Oireachtas Joint and Select Committees
Wednesday, 13 May 2015
Joint Oireachtas Committee on Finance, Public Expenditure and Reform
Overview of the Banking Sector in Ireland (Resumed): Permanent TSB
2:00 pm
Michael Creed (Cork North West, Fine Gael) | Oireachtas source
I welcome Mr. Masding and his colleagues and thank them for the presentation. I thank them also for the progress they have made in terms of the bank's financial stability, which is important to the State. I welcome in that regard the progress Permanent TSB has made with the Commission on its capital reserves. That has been reflected in external credit agencies - I think it was Moody's - upgrading the bank's credit rating. Mr. Masding might elaborate on the following. The impact of improved credit ratings from the agencies surely manifests in terms of the bank's ability to go to the market and access funds. I appreciate that a complex matrix of issues is at stake here. Given that improved credit rating and, equally, given the fact that by its own admission the bank gets 15% of its funding from the ECB, which is five times what AIB receives, at 3%, should it not be in a position to pass on some reduction to its customers across the range of businesses, particularly in the context of the standard variable rate? Mr. Masding referred a moment ago to funding costs returning to a normalised situation, but we are at historically low rates for funding costs for any borrower, including the State and the banks on international markets.
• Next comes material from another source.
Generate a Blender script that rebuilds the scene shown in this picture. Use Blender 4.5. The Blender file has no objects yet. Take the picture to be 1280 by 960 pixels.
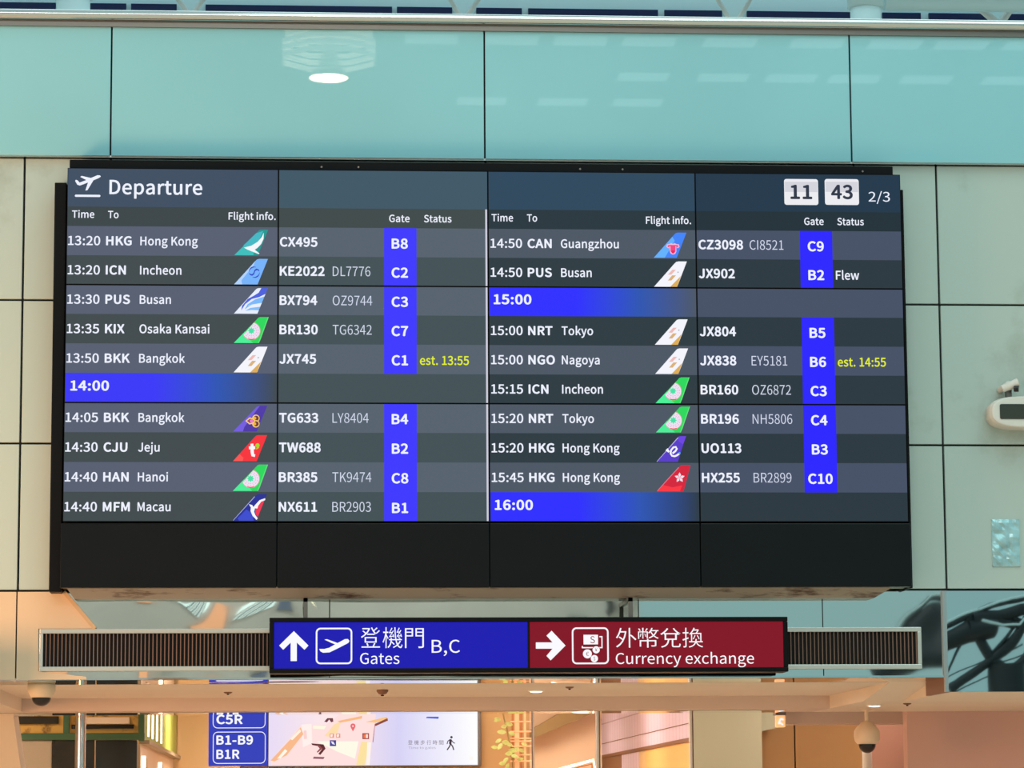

Notwithstanding the losses Permanent TSB is suffering and its progress in dealing with those, a simplistic analysis suggests that there are a number of significant issues moving in the bank's favour. If the bank had a different balance of objectives, acknowledging that it must be profitable and meet its capital reserves, it should be in a position to deliver something back to its customers, particularly its standard variable rate customers, given all the factors that are moving in the right direction.